Take It Back

I take back those words I said in my head. I take back the words that I threw on this page yesterday. I take them all back.

I have always been the type of girl who was “too cautious”. Too cautious to go out, too cautious to party, too cautious to take risks, too cautious to fall hard for any guy I have had the chance with. I partied in college yeah, but even then, I was a cautious party-er; as I never let myself ever go to far. Which is not the worst thing to do, but I don’t have those crazy awesome memories that some people have because I never let myself get there. My conscious is sometimes overpowering when it comes to things.
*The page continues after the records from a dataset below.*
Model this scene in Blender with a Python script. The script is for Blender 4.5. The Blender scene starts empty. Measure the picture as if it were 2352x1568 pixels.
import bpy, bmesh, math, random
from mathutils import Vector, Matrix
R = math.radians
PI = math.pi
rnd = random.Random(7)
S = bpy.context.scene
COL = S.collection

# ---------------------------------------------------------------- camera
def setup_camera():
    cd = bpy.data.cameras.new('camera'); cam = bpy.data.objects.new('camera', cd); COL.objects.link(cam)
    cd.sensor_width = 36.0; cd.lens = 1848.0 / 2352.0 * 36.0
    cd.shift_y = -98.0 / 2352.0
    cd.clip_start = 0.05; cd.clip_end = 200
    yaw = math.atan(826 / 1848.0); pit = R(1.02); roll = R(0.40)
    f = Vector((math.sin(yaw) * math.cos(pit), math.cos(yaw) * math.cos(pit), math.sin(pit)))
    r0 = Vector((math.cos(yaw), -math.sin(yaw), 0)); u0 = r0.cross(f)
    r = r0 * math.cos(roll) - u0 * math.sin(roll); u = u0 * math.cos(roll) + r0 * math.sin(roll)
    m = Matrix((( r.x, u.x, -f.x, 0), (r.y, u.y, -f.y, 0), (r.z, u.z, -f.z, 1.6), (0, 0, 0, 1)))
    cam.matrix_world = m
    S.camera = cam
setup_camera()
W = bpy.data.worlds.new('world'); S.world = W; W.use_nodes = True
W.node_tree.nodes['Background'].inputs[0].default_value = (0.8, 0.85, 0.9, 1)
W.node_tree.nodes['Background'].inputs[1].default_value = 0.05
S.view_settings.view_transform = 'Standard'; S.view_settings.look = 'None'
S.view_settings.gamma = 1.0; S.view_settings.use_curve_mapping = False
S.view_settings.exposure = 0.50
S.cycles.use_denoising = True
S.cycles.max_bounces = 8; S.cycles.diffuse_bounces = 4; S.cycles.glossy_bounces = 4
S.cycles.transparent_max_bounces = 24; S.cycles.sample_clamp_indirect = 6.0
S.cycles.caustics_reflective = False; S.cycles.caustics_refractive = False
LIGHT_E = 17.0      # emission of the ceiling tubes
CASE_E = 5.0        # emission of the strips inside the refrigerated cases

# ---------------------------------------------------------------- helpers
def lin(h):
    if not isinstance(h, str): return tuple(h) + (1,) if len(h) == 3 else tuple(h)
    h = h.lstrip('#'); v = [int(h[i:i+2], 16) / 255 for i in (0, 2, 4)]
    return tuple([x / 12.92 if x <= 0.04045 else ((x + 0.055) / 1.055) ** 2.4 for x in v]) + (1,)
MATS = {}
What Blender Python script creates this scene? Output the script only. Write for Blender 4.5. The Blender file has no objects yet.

It may not even be my conscious than it is my fear. Fear of being hurt, fear of being judged, fear of being myself. 

Yesterday, I made a quick judgement and made it into negativity. Why you ask? Because that is something that a “cautious” girl would do. She would assume the worst to protect herself. To protect herself from the unknown. But, at the same time, I said that this year would be a year of change. A year of risk taking, a year of new beginnings. I feel the changes in some parts of me, but others, like letting myself fully fall for someone, to let their person engulf me, is still a challenge.

Last week, I went out for a friend’s birthday and a guy asked me to dance. I was like okay sure (why not, its just harmless fun). Yet, when he put his hands on my hips, I felt myself shudder. I couldn’t deal with dancing with a stranger. I have danced with male friends before and it doesn’t bother me as much, but with a stranger, I couldn’t do it. I thought why was this. Because, I need to be friends, I need to be comfortable with a person before we are on that level. But, it goes deeper than that, doesn’t it? 

It goes back to that date. That day that changed my life forever. I get sad every time I think about it. The day my father broke my heart. I know that the whole correlation doesn’t make too much sense. But, I haven’t given all the details yet. It will all come together.